May 9, 2008

"Broader and deeper"

Quico says: Hats off to José de Córdoba and Jay Solomon: their front-page investigative piece on the real extent of the Chávez-FARC nexus revealed by Raúl Reyes's laptops caused enough of a stir to actually move the bond market today, which has to be the ultimate measure of journalistic impact.

After studying over 100 documents from the laptops, they conclude that the Chávez-FARC relationship is broader and deeper than was previously known, and extended to micro-level operational cooperation over things like weapons procurement and training. The piece anonymously quotes a US official saying that "there is complete agreement in the intelligence community that these documents are what they purport to be." It's probably a good idea to read the whole thing.

A couple of things caught my eye here.

First off, the venue. Page A1 of the Wall Street Journal is widely considered the most intensively edited, fact-checked and coveted piece of journalistic real estate in the English language. Investigative pieces for the WSJ front page are especially serious business: often months in the making and obsessively checked and re-checked for accuracy. Think what you will of their lunatic OpEd page, but when it comes to investigative stuff, especially on the front page, these people don't fool around.

The second thing is a lovely little detail that goes by almost unnoticed in the piece: how does FARC go about publishing its comuniqués denying they cooperate with the Venezuelan government? They post them on the Venezuelan government's Ministry of Information's Website, bien sûr!

A debate about nothing

Quico says: There's a desperate, clawing pathos to it: the painfully fake debate Chávez made the A.N. hold over "Zulia secessionism" ended with parliamentarians approving a strongly worded motion against a movement that's so shadowy, so covert, that it has no known spokesmen, no advocates, no organization, no message, no ideology, no history, no funding, no platform and no plan.

They really are cunning, these CIA guys. They've found the ultimate way of making a movement literally impossible to root out: not existing. What will they think of next?

I think Chávez is really losing his touch here. He used to appreciate that for a smoke-screen to be effective it had to have at least some possibility of being believed, some baseline credibility that, once blown way out of proportion, retained some nub of potential to freak people out.

But Zulian separatism has always existed in the same Dave Barryesque space for dadaist humor as Vermont separatism. It's an expression of Springfield vs. Shelbyville style hometown chauvinism that manifests itself mostly in things like the visual gag in that "Zona en Reclamación" map. Good for guffaws, sure, and great for maracucho bonding...but an actual political project? It's just silly...

In my experience, Zulianos are some of the most patriotic Venezuelans out there. Granted, I've never lived out there (boy, that's one bullet dodged) but I've met a good number of them and I can honestly say I've never even heard of anyone who took the idea of Zulia secession as anything more than a punchline.

May 8, 2008

Dept. of Magical Language

Quico says: So speaking to reporters the other day, Planning Minister Haiman "Orwelito" El Troudi accepted that the last few rounds of sovereign bond issues have created an "implicit price" for the dollar that's above the official rate.

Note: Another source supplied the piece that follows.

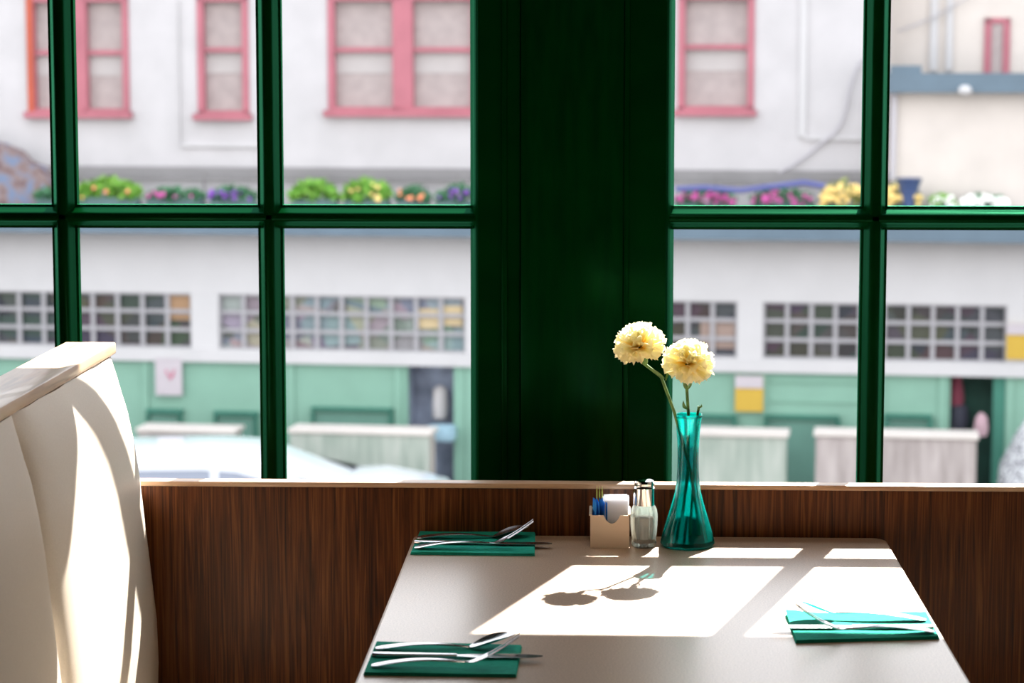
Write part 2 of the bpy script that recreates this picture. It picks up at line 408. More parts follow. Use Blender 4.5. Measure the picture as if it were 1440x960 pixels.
def bar_profile(h):       # half width h at the glass; stepped ovolo towards the room
    return [(-h, WY + 0.014), (-h, WY - 0.004), (-h + 0.004, WY - 0.006), (-h + 0.006, WY - 0.011), (-h + 0.011, WY - 0.018),
            (-h + 0.013, WY - 0.024), (-h + 0.017, WY - 0.027), (h - 0.017, WY - 0.027), (h - 0.013, WY - 0.024),
            (h - 0.011, WY - 0.018), (h - 0.006, WY - 0.011), (h - 0.004, WY - 0.006), (h, WY - 0.004), (h, WY + 0.014)]
def window(name, xa, xb, pane_edges, gmat_, stile_a, stile_b):
    """pane_edges: list of (x0,x1) of the glass openings; two rows of panes"""
    root = struct(empty(name, ((xa + xb) / 2, WY, 0.70)))
    zb, zt = 0.772, 1.694
    zm = 1.2435
    fr = MB()
    for (a, b) in (stile_a, stile_b):
        w = 0.008
        fr.prism([(a, WY + 0.016), (a, WY - 0.030), (a + w * 0.5, WY - 0.034), (b - w * 0.5, WY - 0.034), (b, WY - 0.030), (b, WY + 0.016)], 'z', 0.70, TOPZ + 0.06)
    xa2, xb2 = stile_a[1], stile_b[0]
    fr.prism([(WY + 0.016, 0.70), (WY + 0.016, zb), (WY - 0.006, zb), (WY - 0.012, zb - 0.006), (WY - 0.034, zb - 0.012), (WY - 0.034, 0.70)], 'x', xa2, xb2)
    fr.prism([(WY + 0.016, TOPZ + 0.06), (WY + 0.016, zt), (WY - 0.006, zt), (WY - 0.012, zt + 0.006), (WY - 0.034, zt + 0.012), (WY - 0.034, TOPZ + 0.06)], 'x', xa2, xb2)
    # bead round the openings next to the stiles
    for (px, sgn) in ((xa2, 1), (xb2, -1)):
        fr.prism([(px, WY + 0.014), (px, WY - 0.030), (px + sgn * 0.005, WY - 0.024), (px + sgn * 0.006, WY - 0.014), (px + sgn * 0.011, WY - 0.006), (px + sgn * 0.011, WY + 0.014)], 'z', zb - 0.01, zt + 0.01)
    fr.link('window_frame', M['green'], root)
    mu = MB()
    for (l, r) in zip(pane_edges, pane_edges[1:]):
        c = (l[1] + r[0]) / 2; h = (r[0] - l[1]) / 2
        mu.prism([(c + x, y) for x, y in bar_profile(h)], 'z', zb - 0.004, zt + 0.004)
    mu.prism([(y, zm + x) for x, y in bar_profile(0.0205)], 'x', xa2 + 0.002, xb2 - 0.002)
    mu.link('muntins', M['green'], root)
    g = MB().box((xa2 + 0.001, WY - 0.0005, zb - 0.003), (xb2 - 0.001, WY + 0.0005, zt + 0.003))
    # one sheet: keep only the room-side face so light crosses a single surface
    g.bm.faces.ensure_lookup_table()
    bmesh.ops.delete(g.bm, geom=[f for f in g.bm.faces if not (abs(f.normal.y) > 0.9 and f.calc_center_median().y < WY)], context='FACES')
    g.link('glass', gmat_, root, smooth=False)
    return root
window('window_1', LW[0], LW[1], [(-2.00, -1.690), (-1.645, -1.325), (-1.281, -0.963), (-0.918, -0.6015), (-0.558, -0.231)], M['pane_l'], (LW[0], -2.00), (-0.220, LW[1]))
window('window_2', RW[0], RW[1], [(0.121, 0.4435), (0.4885, 0.81), (0.855, 1.177), (1.222, 1.544), (1.589, 1.905)], M['pane_r'], (RW[0], 0.110), (1.905, RW[1]))

# ================================================================== LOW PARTITION BEHIND THE TABLE
part = empty('wooden_partition', (0.3, 3.862, 0))
tag(part, 'low walnut-grained wooden partition under the windows, behind the table', 'partition')
MB().box((-2.2, 3.853, 0.0), (2.4, 3.871, 0.826)).link('panel', M['wood'], part, smooth=False)
tag(MB().box((-2.2, 3.850, 0.8262), (2.4, 3.880, 0.8345), bev=0.0015).link('top_ledge', M['ledge'], part), 'pale sunlit strip along the top')

# ================================================================== BOOTH BENCH
def bench(xs, yr0, yr1, sections, label):
    """xs maps local x (0 at the outer side of the back, + towards the table)"""
    r = tag(empty('booth_bench', (xs(0.12), (yr0 + yr1) / 2, 0)), label, 'bench')
    def f(x, y, z): return (xs(x), y, z)
    MB().box((0.0, yr0, 0.0), (0.045, yr1, 1.043), f).box((0.045, yr0 + 0.01, 0.0), (0.47, yr1, 0.33), f).link('bench_frame', M['wood'], r, smooth=False)
    tag(MB().box((-0.003, yr0, 1.0432), (0.080, yr1, 1.062), f, bev=0.003).link('top_cap', M['capwood'], r), 'pale oak cap along the top of the backrest')
    prof = [(1.042, 0.078), (1.03, 0.0835), (1.01, 0.092), (0.985, 0.100), (0.96, 0.108), (0.91, 0.118), (0.855, 0.126), (0.785, 0.133), (0.69, 0.143), (0.62, 0.150), (0.55, 0.152), (0.50, 0.150), (0.46, 0.145)]
    def fx(z):
        for (z1, x1), (z0, x0) in zip(prof, prof[1:]):
            if z >= z0: return x0 + (x1 - x0) * (z - z0) / (z1 - z0)
        return prof[-1][1]
    for (a, b) in sections:
        mb = MB(); ny, nz = 40, 40; g = []
        for j in range(nz + 1):
            tz = j / nz; z = 1.042 - (1.042 - 0.46) * tz
            row = []
            for i in range(ny + 1):
                ty = i / ny; 
                ty = 0.5 - 0.5 * math.cos(PI * ty)
                y = a + (b - a) * ty
                d = min(y - a, b - y)
                # gathered fold at the seam: the vinyl rolls in towards the seam line
                edge = 1 - math.exp(-(d / 0.022)) if d > 0 else 0
                topz = min(1.0, tz / 0.10)
                x = fx(z) - (0.028 * (1 - edge)) * (0.25 + 0.75 * topz)
                x += 0.006 * math.sin(PI * ty) * topz
                # soft puckers fanning from the cap
                x += 0.0025 * math.sin((y - a) * 34 + tz * 2.0) * math.exp(-tz * 5) * math.sin(PI * ty)
                row.append(mb.bm.verts.new(f(x, y, z)))
            g.append(row)
        for j in range(nz):
            for i in range(ny): mb.bm.faces.new([g[j][i], g[j][i + 1], g[j + 1][i + 1], g[j + 1][i]])
        # back and sides
        bk = [[mb.bm.verts.new(f(0.0455, row[i].co.y, row[i].co.z)) for i in (0, ny)] for row in g]
        for j in range(nz):
            mb.bm.faces.new([g[j][0], g[j + 1][0], bk[j + 1][0], bk[j][0]])
            mb.bm.faces.new([g[j][ny], g[j + 1][ny], bk[j + 1][1], bk[j][1]])
        mb.bm.faces.new([bk[0][0], bk[0][1]] + [g[0][i] for i in range(ny, -1, -1)])
        mb.bm.faces.new([bk[nz][0], bk[nz][1]] + [g[nz][i] for i in range(ny, -1, -1)])
        mb.link('backrest_cushion', M['vinyl'], r)
    MB().box((0.046, yr0 + 0.005, 0.331), (0.50, yr1 - 0.002, 0.459), f, bev=0.02).link('seat_cushion', M['vinyl'], r)
    return r
bench(lambda x: -0.865 + x, 2.55, 3.846, [(3.188, 3.842), (2.552, 3.186)], 'cream vinyl booth bench with an oak-capped high back, left of the table')
bench(lambda x: 1.015 - x, 2.55, 3.846, [(3.188, 3.842), (2.552, 3.186)], 'cream vinyl booth bench right of the table, outside the photo edge')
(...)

(Why? Simple...now you can buy Bs.F 3.3(ish) worth of bonds and immediately resell them for $1. Every part of the transaction is legal. So, in effect, there's a second legal price for the bolivar that's higher than the official Bs.F2.15/$.)

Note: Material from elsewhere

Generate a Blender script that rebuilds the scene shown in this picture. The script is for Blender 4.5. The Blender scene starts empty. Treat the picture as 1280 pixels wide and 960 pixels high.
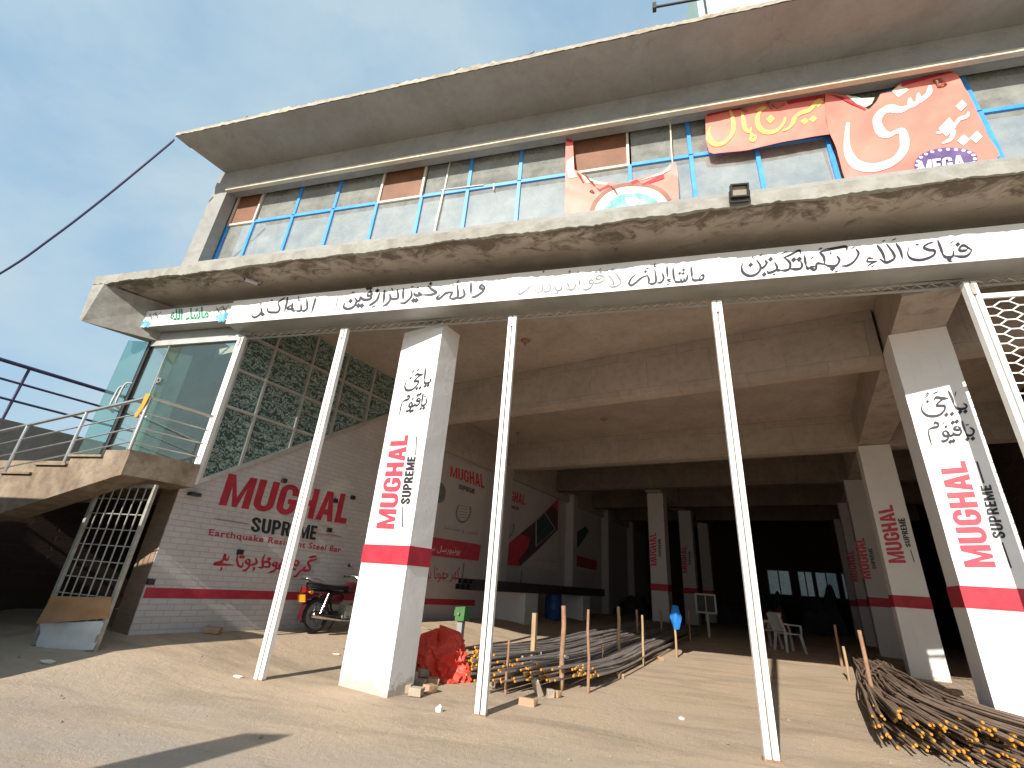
import bpy, bmesh, math, random
from mathutils import Vector, Matrix
random.seed(11)
R = math.radians
sc = bpy.context.scene
col = sc.collection

# ------------------------------------------------------------------ camera
CAM = Vector((0, 0, 1.3))
ROWS = ((0.966411, 0.246903, 0.071332), (0.034400, -0.399334, 0.916160), (-0.254688, 0.882934, 0.394414))
FPX = 576.2
cd = bpy.data.cameras.new('camera')
cd.sensor_width = 36.0
cd.lens = 36.0 * FPX / 1280.0
cd.clip_end = 3000
cam = bpy.data.objects.new('camera', cd)
col.objects.link(cam)
r_, u_, f_ = [Vector(v) for v in ROWS]
mw = Matrix((r_, u_, -f_)).transposed().to_4x4()
mw.translation = CAM
cam.matrix_world = mw
sc.camera = cam

# ------------------------------------------------------------------ sky, sun, exposure
SUN_AZ, SUN_EL = R(76.8), R(30.9)          # the way the light travels in plan, and its height
world = bpy.data.worlds.new('World')
sc.world = world
world.use_nodes = True
nt = world.node_tree
for n in list(nt.nodes):
    nt.nodes.remove(n)
wo = nt.nodes.new('ShaderNodeOutputWorld')
bg = nt.nodes.new('ShaderNodeBackground')
sky = nt.nodes.new('ShaderNodeTexSky')
sky.sky_type = 'NISHITA'
sky.sun_disc = False
sky.sun_elevation = SUN_EL
sky.sun_rotation = math.atan2(-math.cos(SUN_AZ), -math.sin(SUN_AZ))
sky.air_density = 1.0
sky.dust_density = 2.2
sky.ozone_density = 1.6
tc = nt.nodes.new('ShaderNodeTexCoord')
mp = nt.nodes.new('ShaderNodeMapping')
mp.inputs['Scale'].default_value = (1.0, 1.5, 2.1)
mp.inputs['Rotation'].default_value = (0.3, 0.2, 0.9)
mp.inputs['Location'].default_value = (0.35, 0.9, 0.1)
nz = nt.nodes.new('ShaderNodeTexNoise')
nz.inputs['Scale'].default_value = 1.9
nz.inputs['Detail'].default_value = 7
nz.inputs['Roughness'].default_value = 0.56
nz.inputs['Distortion'].default_value = 0.25
cr = nt.nodes.new('ShaderNodeValToRGB')
cr.color_ramp.elements[0].position = 0.33
cr.color_ramp.elements[0].color = (0, 0, 0, 1)
cr.color_ramp.elements[1].position = 0.62
cr.color_ramp.elements[1].color = (0.80, 0.80, 0.80, 1)
mx = nt.nodes.new('ShaderNodeMix')
mx.data_type = 'RGBA'
mx.inputs[7].default_value = (2.05, 2.55, 2.85, 1)
veil = nt.nodes.new('ShaderNodeMix')          # thin high haze that pales the whole sky
veil.data_type = 'RGBA'
veil.inputs[0].default_value = 0.78
veil.inputs[7].default_value = (1.05, 1.85, 2.55, 1)
nt.links.new(tc.outputs['Generated'], mp.inputs['Vector'])
nt.links.new(mp.outputs[0], nz.inputs['Vector'])
nt.links.new(nz.outputs[0], cr.inputs[0])
nt.links.new(cr.outputs[0], mx.inputs[0])
nt.links.new(sky.outputs[0], veil.inputs[6])
nt.links.new(veil.outputs[2], mx.inputs[6])
nt.links.new(mx.outputs[2], bg.inputs['Color'])
bg.inputs['Strength'].default_value = 0.15
nt.links.new(bg.outputs[0], wo.inputs[0])

sd = bpy.data.lights.new('sun', 'SUN')
sd.energy = 4.0
sd.angle = R(0.55)
sd.color = (1.0, 0.935, 0.85)
so = bpy.data.objects.new('sun', sd)
col.objects.link(so)
ld = Vector((math.cos(SUN_AZ) * math.cos(SUN_EL), math.sin(SUN_AZ) * math.cos(SUN_EL), -math.sin(SUN_EL)))
so.rotation_euler = ld.to_track_quat('-Z', 'Y').to_euler()
so.location = (-6, -20, 20)

sc.view_settings.view_transform = 'Standard'
sc.view_settings.look = 'None'
sc.view_settings.gamma = 1.0
sc.view_settings.exposure = 0.90
try:
    sc.cycles.max_bounces = 10
    sc.cycles.diffuse_bounces = 6
    sc.cycles.transparent_max_bounces = 12
    sc.cycles.sample_clamp_indirect = 6
except Exception:
    pass

# ------------------------------------------------------------------ plan geometry
GA = R(-16.036)                       # the hall grid is turned against the street front
GX = Vector((math.cos(GA), math.sin(GA), 0))
GY = Vector((-math.sin(GA), math.cos(GA), 0))
UP = Vector((0, 0, 1))


def G(a, b, z=0.0):
    return GX * a + GY * b + UP * z


def sstep(a, b, x):
    t = min(1, max(0, (x - a) / (b - a)))
    return t * t * (3 - 2 * t)


def gz(x, y):
    a = x * GX.x + y * GX.y
    b = x * GY.x + y * GY.y
    side = 0.27 * (1 - sstep(-7.9, -5.6, a)) * sstep(1.8, 3.4, b)
    deep = 0.2 * sstep(8, 17, b) * (1 - sstep(7, 9, a)) * sstep(-11, -10, a)
    return max(side, deep)


def ray(px, py):
    return r_ * ((px - 640) / FPX) - u_ * ((py - 480) / FPX) + f_


def on_y(px, py, y):
    d = ray(px, py)
    return CAM + d * (y / d.y)


def on_gx(px, py, a):
    d = ray(px, py)
    return CAM + d * (a / d.dot(GX))


def on_gy(px, py, b):
    d = ray(px, py)
    return CAM + d * (b / d.dot(GY))


def on_z(px, py, z):
    d = ray(px, py)
    return CAM + d * ((z - CAM.z) / d.z)


def on_g(px, py):                      # a point of the photographed ground
    z = 0.0
    for _ in range(30):
        p = on_z(px, py, z)
        z = z * 0.5 + gz(p.x, p.y) * 0.5
    p = on_z(px, py, z)
    return Vector((p.x, p.y, gz(p.x, p.y)))


def z_over(px, py, p):                 # height of a picture point straight above ground point p
    d = ray(px, py)
    t = (d.x * p.x + d.y * p.y) / (d.x * d.x + d.y * d.y)
    return CAM.z + t * d.z


def plane_y(y):
    return lambda q: on_y(q[0], q[1], y)


def plane_gx(a):
    return lambda q: on_gx(q[0], q[1], a)


def plane_gy(b):
    return lambda q: on_gy(q[0], q[1], b)


# ------------------------------------------------------------------ materials
def newmat(name):
    m = bpy.data.materials.new(name)
    m.use_nodes = True
    t = m.node_tree
    b = t.nodes['Principled BSDF']
    return m, t, b


def N(t, kind, **kw):
    n = t.nodes.new(kind)
    for k, v in kw.items():
        if k in n.inputs:
            n.inputs[k].default_value = v
        else:
            setattr(n, k, v)
    return n


def ramp(t, fac, stops):
    n = t.nodes.new('ShaderNodeValToRGB')
    e = n.color_ramp.elements
    while len(e) < len(stops):
        e.new(0.5)
    for i, (p, c) in enumerate(stops):
        e[i].position = p
        e[i].color = (c[0], c[1], c[2], 1) if not isinstance(c, (int, float)) else (c, c, c, 1)
    t.links.new(fac, n.inputs[0])
    return n.outputs[0]


def mixc(t, fac, a, b, mode='MIX'):
    n = t.nodes.new('ShaderNodeMix')
    n.data_type = 'RGBA'
    n.blend_type = mode
    for s, i in ((fac, 0), (a, 6), (b, 7)):
        if hasattr(s, 'is_linked') or hasattr(s, 'links'):
            t.links.new(s, n.inputs[i])
        elif isinstance(s, (int, float)):
            n.inputs[i].default_value = s
        else:
            n.inputs[i].default_value = (s[0], s[1], s[2], 1)
    return n.outputs[2]


def coords(t, scale=(1, 1, 1), rot=(0, 0, 0)):
    c = t.nodes.new('ShaderNodeTexCoord')
    m = t.nodes.new('ShaderNodeMapping')
    m.inputs['Scale'].default_value = scale
    m.inputs['Rotation'].default_value = rot
    t.links.new(c.outputs['Object'], m.inputs['Vector'])
    return m.outputs[0]


def noise(t, vec, scale, detail=5, rough=0.6, dist=0.0):
    n = t.nodes.new('ShaderNodeTexNoise')
    n.inputs['Scale'].default_value = scale
    n.inputs['Detail'].default_value = detail
    n.inputs['Roughness'].default_value = rough
    n.inputs['Distortion'].default_value = dist
    t.links.new(vec, n.inputs['Vector'])
    return n.outputs[0]


def bump(t, b, h, strength=0.3, dist=0.02):
    n = t.nodes.new('ShaderNodeBump')
    n.inputs['Strength'].default_value = strength
    n.inputs['Distance'].default_value = dist
    t.links.new(h, n.inputs['Height'])
    t.links.new(n.outputs[0], b.inputs['Normal'])


def mat(name, c, c2=None, scale=3.0, rough=0.7, bmp=0.15, bs=30, metal=0.0, lo=0.35, hi=0.65, spec=0.35, stretch=(1, 1, 1)):
    m, t, b = newmat(name)
    if c2 is None:
        c2 = tuple(x * 0.78 for x in c)
    v = coords(t, stretch)
    f = noise(t, v, scale)
    t.links.new(ramp(t, f, [(lo, c), (hi, c2)]), b.inputs['Base Color'])
    b.inputs['Roughness'].default_value = rough
    b.inputs['Metallic'].default_value = metal
    b.inputs['Specular IOR Level'].default_value = spec
    if bmp:
        bump(t, b, noise(t, v, bs, 4), bmp, 0.01)
    return m


M = {}


def mat_concrete(name, c, dark, stain=0.5, scale=1.2, cracks=True, blocks=False):
    m, t, b = newmat(name)
    v = coords(t)
    big = noise(t, v, scale, 6, 0.62, 0.4)
    mid = noise(t, v, 7.0, 6, 0.7)
    base = ramp(t, big, [(0.30, dark), (0.62, c)])
    base = mixc(t, ramp(t, mid, [(0.46, 0), (0.74, stain)]), base, tuple(x * 0.55 for x in dark))
    if cracks:
        vo = N(t, 'ShaderNodeTexVoronoi', feature='DISTANCE_TO_EDGE')
        vo.inputs['Scale'].default_value = 0.55
        wv = t.nodes.new('ShaderNodeVectorMath')
        wv.operation = 'ADD'
        nn = t.nodes.new('ShaderNodeTexNoise')
        nn.inputs['Scale'].default_value = 2.5
        t.links.new(v, nn.inputs['Vector'])
        t.links.new(v, wv.inputs[0])
        t.links.new(nn.outputs['Color'], wv.inputs[1])
        t.links.new(wv.outputs[0], vo.inputs['Vector'])
        ck = ramp(t, vo.outputs['Distance'], [(0.0, 0.22), (0.006, 0)])
        base = mixc(t, ck, base, tuple(x * 0.4 for x in dark))
    if blocks:                          # formwork joints of the cast beams
        vr = coords(t, (1, 1, 1), (0, 0, -GA))
        s_ = t.nodes.new('ShaderNodeSeparateXYZ')
        c_ = t.nodes.new('ShaderNodeCombineXYZ')
        t.links.new(vr, s_.inputs[0])
        t.links.new(s_.outputs[0], c_.inputs[0])
        t.links.new(s_.outputs[2], c_.inputs[1])
        wob = N(t, 'ShaderNodeVectorMath', operation='MULTIPLY_ADD')
        nn_ = t.nodes.new('ShaderNodeTexNoise')
        nn_.inputs['Scale'].default_value = 3
        t.links.new(vr, nn_.inputs['Vector'])
        wob.inputs[1].default_value = (0.09, 0.09, 0.09)
        t.links.new(nn_.outputs['Color'], wob.inputs[0])
        t.links.new(c_.outputs[0], wob.inputs[2])
        br = t.nodes.new('ShaderNodeTexBrick')
        br.inputs['Scale'].default_value = 1
        br.inputs['Brick Width'].default_value = 1.15
        br.inputs['Row Height'].default_value = 0.62
        br.inputs['Mortar Size'].default_value = 0.012
        br.inputs['Mortar Smooth'].default_value = 0.7
        t.links.new(wob.outputs[0], br.inputs['Vector'])
        br.inputs['Color1'].default_value = (0, 0, 0, 1)
        br.inputs['Color2'].default_value = (0.25, 0.25, 0.25, 1)
        br.inputs['Mortar'].default_value = (0.75, 0.75, 0.75, 1)
        brk = noise(t, vr, 2.2, 5, 0.7)
        mm_ = N(t, 'ShaderNodeMath', operation='MULTIPLY')
        t.links.new(br.outputs['Color'], mm_.inputs[0])
        t.links.new(ramp(t, brk, [(0.35, 0.25), (0.6, 1)]), mm_.inputs[1])
        base = mixc(t, mm_.outputs[0], base, tuple(x * 0.6 for x in dark))
    t.links.new(base, b.inputs['Base Color'])
    b.inputs['Roughness'].default_value = 0.9
    b.inputs['Specular IOR Level'].default_value = 0.2
    bump(t, b, noise(t, v, 18, 8, 0.7), 0.35, 0.02)
    return m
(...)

"But," El Troudi quickly added, "that flexibilization will never derive into a differential system in any of its forms, such as a dual exchange rate. There shall be one exchange rate."

Which is a lot like saying that yes, admittedly, your sister does trade sex for money, but that will never derive into prostitution in any of its forms...

May 6, 2008

New template

Quico says: After a morning wasted fiddling around with the blog's software, I've now upgraded to one of Google's new style Blogger templates. It looks pretty much like the old template, but has all kinds of new little features - most of which, alas, make more of a difference to Katy and me than to readers.

Regrettably, I was unable to make the new template get along with the old commenting software, so all the old comments have been flushed down some cyberspatial memory hole. R.I.P.

May 5, 2008

Dept. of Luz Pa'la Calle

Quico says: Joy was uncontained in Venezuela today as the government announced that, thanks to the millions of dollars it has invested in the electric industry, there will no longer be any blackouts in.....Nicaragua!